52 Weeks Savings Challenge method

This is a group on Facebook that has a membership of over 400,000 people that provides savings options for beginners and advanced savers. The group is aimed at building a savings culture and maintaining wealth.

According to the group’s description by founder, moderator and personal finance coach Felista Wangari, members set financial goals and save money on a weekly basis for 52 weeks to achieve these money goals.

“This is a community of people who want to cultivate a culture of saving, investing and creating, growing and maintaining wealth. Here, you will share and get helpful ideas, discuss challenges and solutions and generally help yourself and other members reach their financial goals,” Felista says in the description.

The group follows a savings calendar that runs for one year, with members required to save a specific amount of money every week based on their saving abilities.

For example, beginners can be recommended to deposit or save Sh. 200 daily whereas more established savers can be recommended to save Sh. 1,500 weekly or Sh. 6,000 per month. By the end of the year, these basic options will accumulate to between Sh. 72,800 and Sh. 78,000.

If saved in a mutual fund earning about 10 per cent interest, the savings will have appreciated to between Sh. 80,008 and Sh. 85,800. Joining this group is free.

Money Market Fund method

Saving through the money market fund will give you better returns above the inflation rate. The MMF is secure, easy to withdraw from, and guarantees returns. However, you will need to do your due diligence as some funds such as the Amana MMF have cost savers and investors money. A money market fund that promises outrageously high returns is a very risky bet.
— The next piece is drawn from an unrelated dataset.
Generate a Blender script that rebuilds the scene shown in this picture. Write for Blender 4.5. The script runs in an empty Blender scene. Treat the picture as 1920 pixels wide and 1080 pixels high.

“Most funds invest in the same asset classes. The yields should fall within a certain range. A fund that outperforms the others by large margins means its manager is taking on more risks,” says Michael David, a financial and investment coach at MoneySense.

He points out that a fund that invests in commercial papers is the riskiest, followed by bank deposits. “The safest money market fund is that with the highest percentage of its fund invested in treasury bills,” he says. Treasury bills have a shorter duration and zero credit risk.

Mobile phone method

Saving through your mobile phone is a better alternative to saving in a piggy bank. It is also a stepping stone to saving in more advanced methods such as MMFs.

A number of local banks have partnered with telecommunication firms such as Safaricom to host interest-earning savings accounts on mobile phones.

Banks have also launched mobile apps that will allow you to save money even if you don’t have a bank account with them. Some of these include KCB M-Pesa, M-Shwari, Timiza, and MCoop Cash.

On these apps or your M-Pesa platform, you will have the option of locking your savings for a period of months based on your goals. You will get alerts urging you to deposit the target amount you set yourself every day, week or month.

The beauty of these platforms is that you can start by saving from as little as Sh. 50 daily discreetly and without shame.